EXERCISE MATERIALS –
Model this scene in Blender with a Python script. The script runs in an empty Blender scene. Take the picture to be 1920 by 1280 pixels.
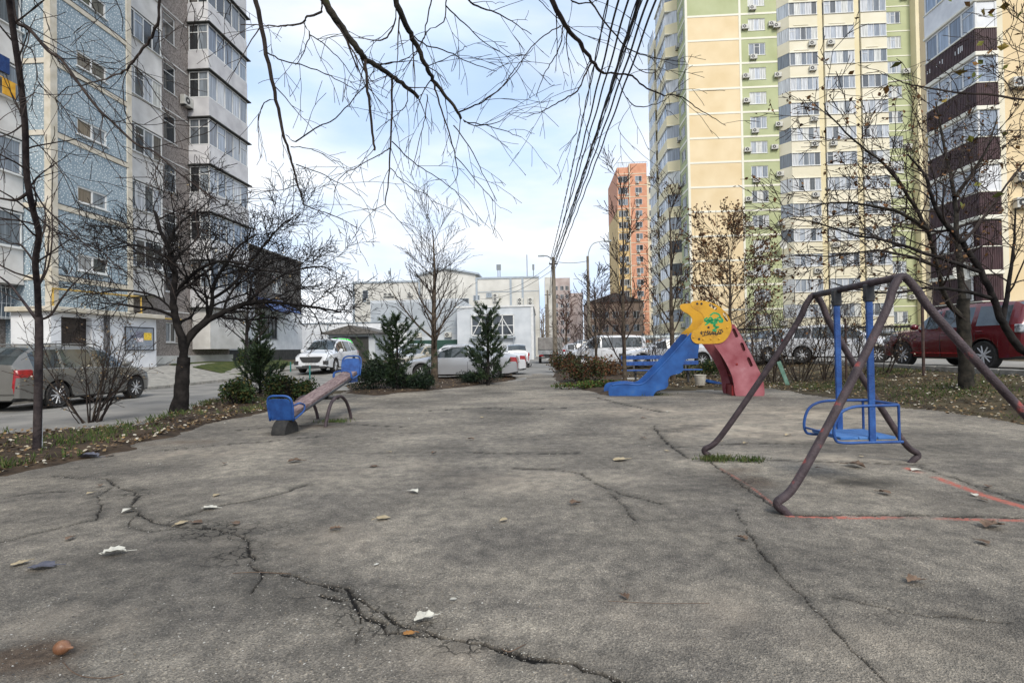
import bpy, math, random
import numpy as np
from mathutils import Vector, Matrix
from mathutils.geometry import tessellate_polygon
R = random.Random(7)
COL = bpy.context.scene.collection
PI = math.pi

# ---------------------------------------------------------------- camera model
CF, CP, CR, TH, CH = 1000.0, 0.0125, -0.017, 0.058, 1.25
_f = Vector((0, math.cos(CP), math.sin(CP))); _r = Vector((1, 0, 0)); _u = _r.cross(_f)
RT = math.cos(CR)*_r + math.sin(CR)*_u
UP = -math.sin(CR)*_r + math.cos(CR)*_u
S = Vector((math.sin(TH), math.cos(TH), 0)); A = Vector((math.cos(TH), -math.sin(TH), 0))
CAM = Vector((0, 0, CH))
def ray(x, y): return _f + (x-960)/CF*RT + (640-y)/CF*UP
def G(x, y, z=0.0):
    d = ray(x, y); return CAM + d*((z-CH)/d.z)
def PY(x, y, Y):
    d = ray(x, y); return CAM + d*(Y/d.y)
def UV(u, v, z=0.0): return A*u + S*v + Vector((0, 0, z))
def uv(p): return p.dot(A), p.dot(S)
def ss(t):
    t = min(1.0, max(0.0, t)); return t*t*(3-2*t)
def terrain(u, v):
    hr = .48*ss((u-6.8)/4.5)
    hr = max(hr, .2*ss((v-20)/6)*ss((u-2.2)/3))
    hl = .2*ss((v-22)/6)*ss((-u-6)/4)
    hl = max(hl, .6*ss((-u-14)/4))
    return max(hr, hl)
def ground_at(x, y, lift=0.0):
    # point of the terrain seen at pixel (x, y)
    z = 0.0
    for _ in range(25):
        p = G(x, y, min(z, 1.1)); z = .5*z + .5*terrain(*uv(p))
    p = G(x, y, z); p.z = z + lift
    return p

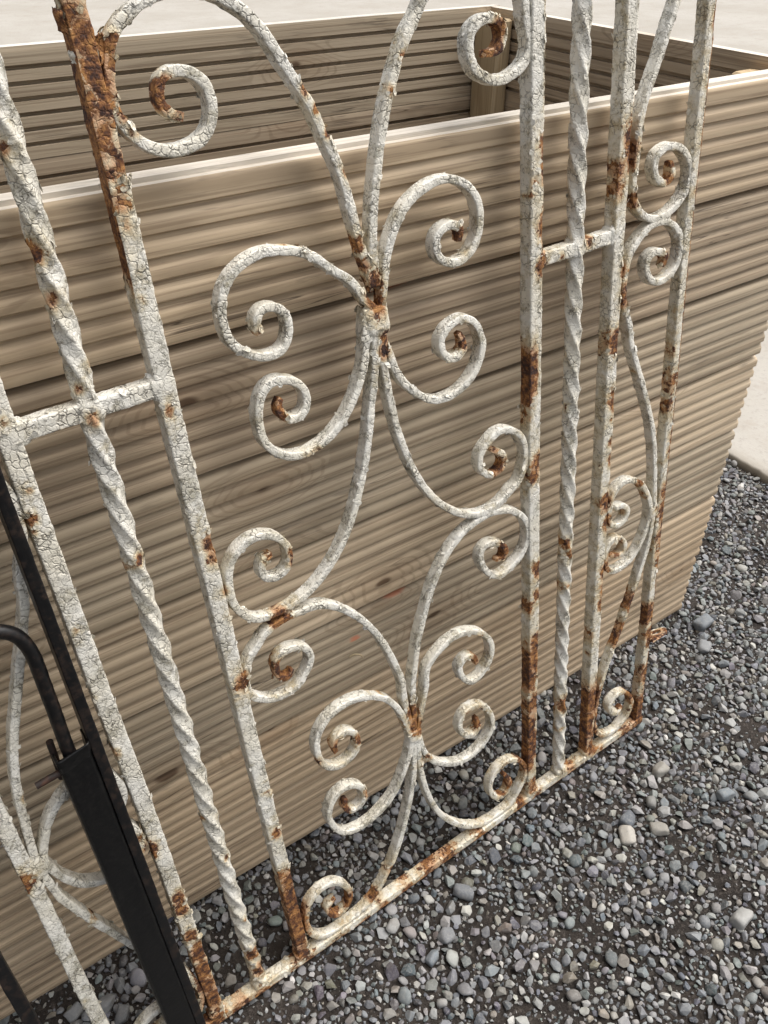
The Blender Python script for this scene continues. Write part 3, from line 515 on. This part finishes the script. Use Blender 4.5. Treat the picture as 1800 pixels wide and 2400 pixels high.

THE TASK –
Start at the first line of the records and write out everything up to and including the line containing "PI = math.pi". No pictures.

RIGHT ANSWER –
Model this scene in Blender with a Python script. The script runs in an empty Blender scene. Take the picture to be 1920 by 1280 pixels.
import bpy, math, random
import numpy as np
from mathutils import Vector, Matrix
from mathutils.geometry import tessellate_polygon
R = random.Random(7)
COL = bpy.context.scene.collection
PI = math.pi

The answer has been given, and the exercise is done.